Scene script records
····················
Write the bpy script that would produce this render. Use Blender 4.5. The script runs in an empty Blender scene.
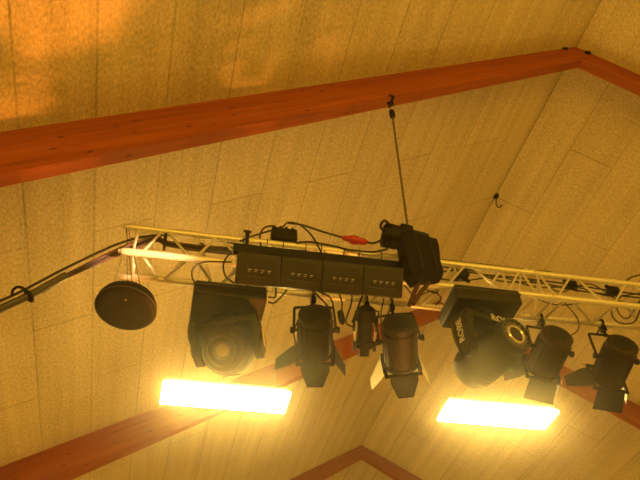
import bpy, bmesh, math, random
from math import sin, cos, pi, radians, sqrt, atan2, floor
from mathutils import Vector, Matrix
random.seed(7)
C = bpy.context.scene.collection
V = Vector

# ------------------------------------------------------------------ camera
F = 710.39
PITCH, ROLL, YAW = 0.78293146, -0.07173701, -0.28157282
CAM = V((0, 0, 1.6))
RC = Matrix.Rotation(YAW, 3, 'Z') @ Matrix.Rotation(pi/2 + PITCH, 3, 'X') @ Matrix.Rotation(ROLL, 3, 'Z')
HAZE, HAZE_G = .0105, .95
cam = bpy.data.cameras.new('camera'); co = bpy.data.objects.new('camera', cam); C.objects.link(co)
co.matrix_world = Matrix.Translation(CAM) @ RC.to_4x4()
cam.sensor_fit = 'HORIZONTAL'; cam.sensor_width = 36; cam.lens = 36*F/640
cam.clip_start = .05; cam.clip_end = 200
bpy.context.scene.camera = co
RIGHT, UP, TOV = RC.col[0].copy(), RC.col[1].copy(), RC.col[2].copy()   # picture right, picture up, towards the viewer

def ray(px, py): return RC @ V(((px-320)/F, -(py-240)/F, -1))
def WY(px, py, Y):
    d = ray(px, py); return CAM + d*((Y-CAM.y)/d.y)
def WZ(px, py, Z):
    d = ray(px, py); return CAM + d*((Z-CAM.z)/d.z)
def px_of(P):
    c = RC.transposed() @ (V(P)-CAM); return V((320+F*c.x/-c.z, 240-F*c.y/-c.z))

# ------------------------------------------------------------------ world, lights, exposure
w = bpy.data.worlds.new('world'); bpy.context.scene.world = w; w.use_nodes = True
w.node_tree.nodes['Background'].inputs[0].default_value = (1, .6, .12, 1)
w.node_tree.nodes['Background'].inputs[1].default_value = .05
vs = bpy.context.scene.view_settings
vs.view_transform = 'Standard'; vs.look = 'None'; vs.exposure = .12; vs.gamma = 1; vs.use_curve_mapping = False

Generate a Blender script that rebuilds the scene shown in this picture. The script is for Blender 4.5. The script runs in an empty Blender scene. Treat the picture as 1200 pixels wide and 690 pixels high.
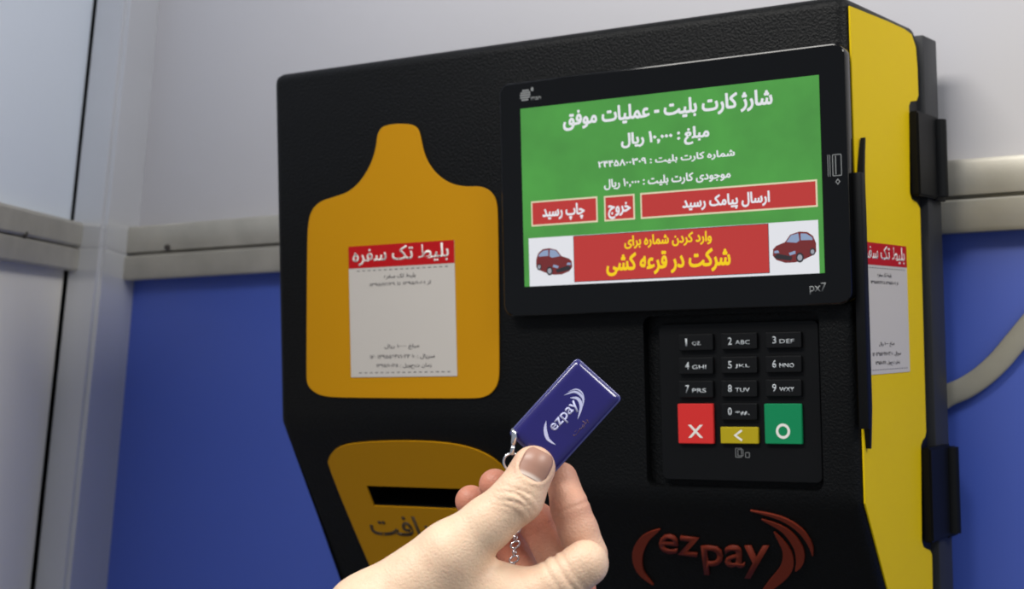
import bpy, bmesh, math, random
import numpy as np
from mathutils import Vector, Matrix
random.seed(4)
sc = bpy.context.scene
COL = sc.collection
PI = math.pi

# ------------------------------------------------------------------ camera
F = 1907.7
_a = np.array([-3036., -131., -F]); _b = np.array([1200., -30., -F])
_X = -_a/np.linalg.norm(_a); _Y = _b/np.linalg.norm(_b)
_Z = np.cross(_X, _Y); _Z /= np.linalg.norm(_Z); _Y = np.cross(_Z, _X)
R = np.array([_X, _Y, _Z])
CAM = np.array([0.81903, -0.96272, 1.30])
cd = bpy.data.cameras.new('camera'); cam = bpy.data.objects.new('camera', cd); COL.objects.link(cam)
M4 = Matrix.Identity(4)
for i in range(3):
    for j in range(3): M4[i][j] = R[i][j]
    M4[i][3] = CAM[i]
cam.matrix_world = M4
cd.sensor_width = 36; cd.lens = F/1200*36; cd.clip_start = .01
cd.dof.use_dof = True; cd.dof.focus_distance = .86; cd.dof.aperture_fstop = 14
sc.camera = cam
# ------------------------------------------------------------------ light
sc.view_settings.view_transform = 'Standard'; sc.view_settings.look = 'None'
sc.view_settings.exposure = 0; sc.view_settings.gamma = 1; sc.view_settings.use_curve_mapping = False
w = bpy.data.worlds.new('hall'); sc.world = w; w.use_nodes = True
w.node_tree.nodes['Background'].inputs['Color'].default_value = (.80, .88, 1, 1)
w.node_tree.nodes['Background'].inputs['Strength'].default_value = .40
def area(name, loc, target, size, power, color=(1, 1, 1), sy=None):
    l = bpy.data.lights.new(name, 'AREA'); l.energy = power; l.color = color
    l.shape = 'RECTANGLE'; l.size = size; l.size_y = sy or size
    o = bpy.data.objects.new(name, l); COL.objects.link(o); o.location = loc
    o.rotation_euler = (Vector(target)-Vector(loc)).to_track_quat('-Z', 'Y').to_euler()
area('ceiling_light', (.12, -1.15, 2.6), (.2, 0, 1.3), 1.2, 29, (1, .97, .92), .35)
area('ceiling_light', (1.9, -.35, 2.5), (.46, .1, 1.3), .9, 21, (1, .98, .93), .4)

# ------------------------------------------------------------------ helpers
def ray(px, py): return R @ np.array([px-600., 345.-py, -F])
def hit(px, py, p0, n):
    r = ray(px, py); n = np.array(n, float)
    t = np.dot(np.array(p0)-CAM, n)/np.dot(r, n)
    return Vector(CAM+t*r)
def PF(px, py, y=0.): return hit(px, py, (0, y, 0), (0, 1, 0))      # point on a plane parallel to the kiosk front
def PS(px, py, x): return hit(px, py, (x, 0, 0), (1, 0, 0))         # point on a plane parallel to the kiosk side
def s2l(c):
    return tuple((v/255/12.92 if v <= 10 else ((v/255+.055)/1.055)**2.4) for v in c)
def mat(name, rgb, rough=.5, metal=0, coat=0, bump=None, emit=0, spec=.5, var=0, vscale=8, sss=0):
    m = bpy.data.materials.new(name); m.use_nodes = True; nt = m.node_tree; N = nt.nodes; L = nt.links
    b = N['Principled BSDF']; c = (*s2l(rgb), 1)
    b.inputs['Base Color'].default_value = c; b.inputs['Roughness'].default_value = rough
    b.inputs['Metallic'].default_value = metal; b.inputs['Coat Weight'].default_value = coat
    b.inputs['Coat Roughness'].default_value = .05
    b.inputs['Specular IOR Level'].default_value = spec
    tc = N.new('ShaderNodeTexCoord')
    if var:
        n = N.new('ShaderNodeTexNoise'); n.inputs['Scale'].default_value = vscale; n.inputs['Detail'].default_value = 5
        L.new(tc.outputs['Object'], n.inputs['Vector'])
        mx = N.new('ShaderNodeMix'); mx.data_type = 'RGBA'
        mx.inputs[6].default_value = tuple(v*(1-var) for v in c[:3])+(1,)
        mx.inputs[7].default_value = tuple(min(1, v*(1+var)) for v in c[:3])+(1,)
        L.new(n.outputs['Fac'], mx.inputs[0]); L.new(mx.outputs[2], b.inputs['Base Color'])
        if emit: L.new(mx.outputs[2], b.inputs['Emission Color'])
    if bump:
        n = N.new('ShaderNodeTexNoise'); n.inputs['Scale'].default_value = bump[0]; n.inputs['Detail'].default_value = 2
        L.new(tc.outputs['Object'], n.inputs['Vector'])
        bp = N.new('ShaderNodeBump'); bp.inputs['Strength'].default_value = bump[1]; bp.inputs['Distance'].default_value = bump[2]
        L.new(n.outputs['Fac'], bp.inputs['Height']); L.new(bp.outputs['Normal'], b.inputs['Normal'])
    if emit:
        b.inputs['Emission Color'].default_value = c; b.inputs['Emission Strength'].default_value = emit
    if emit and not coat: b.inputs['Base Color'].default_value = (0, 0, 0, 1) if not var else c
    return m
MT = dict(
    black=mat('black_powder_coat', (7, 8, 9), .46, spec=.14, bump=(620, .8, .0007)),
    satin=mat('black_satin_plastic', (8, 9, 11), .5, spec=.16, bump=(900, .15, .0003)),
    deep=mat('black_recess', (9, 9, 10), .6),
    gloss=mat('black_gloss_bezel', (4, 4, 5), .08, spec=.3),
    grey=mat('charcoal_plastic', (40, 41, 44), .5, spec=.3, bump=(700, .2, .0003)),
    key=mat('black_rubber_key', (6, 7, 9), .5, spec=.2),
    yfront=mat('yellow_front_shaded', (182, 128, 2), .55, spec=.15, var=.05, vscale=6),  # same yellow as the side; weaker light on the front painted into the colour
    yside=mat('yellow_side_lit', (212, 180, 8), .55, spec=.12, var=.05, vscale=6),  # same yellow again, lightened for the stronger light on the side
    paper=mat('paper', (186, 180, 173), .6, var=.02),
    tred=mat('ticket_red', (172, 10, 18), .55, spec=.2),
    ink=mat('grey_ink', (70, 68, 72), .6), white=mat('white_print', (225, 222, 215), .5),
    ltr=mat('light_print', (190, 195, 198), .5), dim=mat('dim_print', (120, 122, 122), .5),
    kred=mat('red_key', (204, 46, 44), .5, spec=.2), kgreen=mat('green_key', (12, 128, 80), .5, spec=.2), kyel=mat('yellow_key', (172, 152, 20), .5, spec=.2),
    logo=mat('brown_red_relief', (104, 36, 20), .5, spec=.2), txt=mat('dark_print', (62, 44, 8), .5),
    wallw=mat('white_laminate', (206, 204, 208), .45, var=.03, vscale=3), wallb=mat('pale_blue_laminate', (225, 233, 245), .45, var=.03, vscale=3),
    blue=mat('blue_laminate', (66, 90, 182), .4, var=.06, vscale=3, bump=(25, .15, .001)),
    lower=mat('grey_laminate', (238, 234, 226), .45, var=.04, vscale=3),
    rail=mat('dull_aluminium', (176, 172, 162), .42, metal=.35, var=.3, vscale=25, bump=(120, .2, .0005)),
    post=mat('pale_painted_post', (206, 207, 212), .13, metal=.4, var=.04, vscale=12),
    gap=mat('dark_joint', (60, 56, 54), .8), floor=mat('grey_floor', (120, 116, 112), .6, var=.1),
    steel=mat('polished_steel', (215, 215, 218), .18, metal=1), hose=mat('pale_grey_conduit', (158, 154, 142), .6, var=.1, vscale=60),
    nail=mat('finger_nail', (168, 126, 108), .38),
)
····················
Collect every line above that contains the word "picture".

RIGHT, UP, TOV = RC.col[0].copy(), RC.col[1].copy(), RC.col[2].copy()   # picture right, picture up, towards the viewer
Generate a Blender script that rebuilds the scene shown in this picture. The script is for Blender 4.5. The script runs in an empty Blender scene. Treat the picture as 1200 pixels wide and 690 pixels high.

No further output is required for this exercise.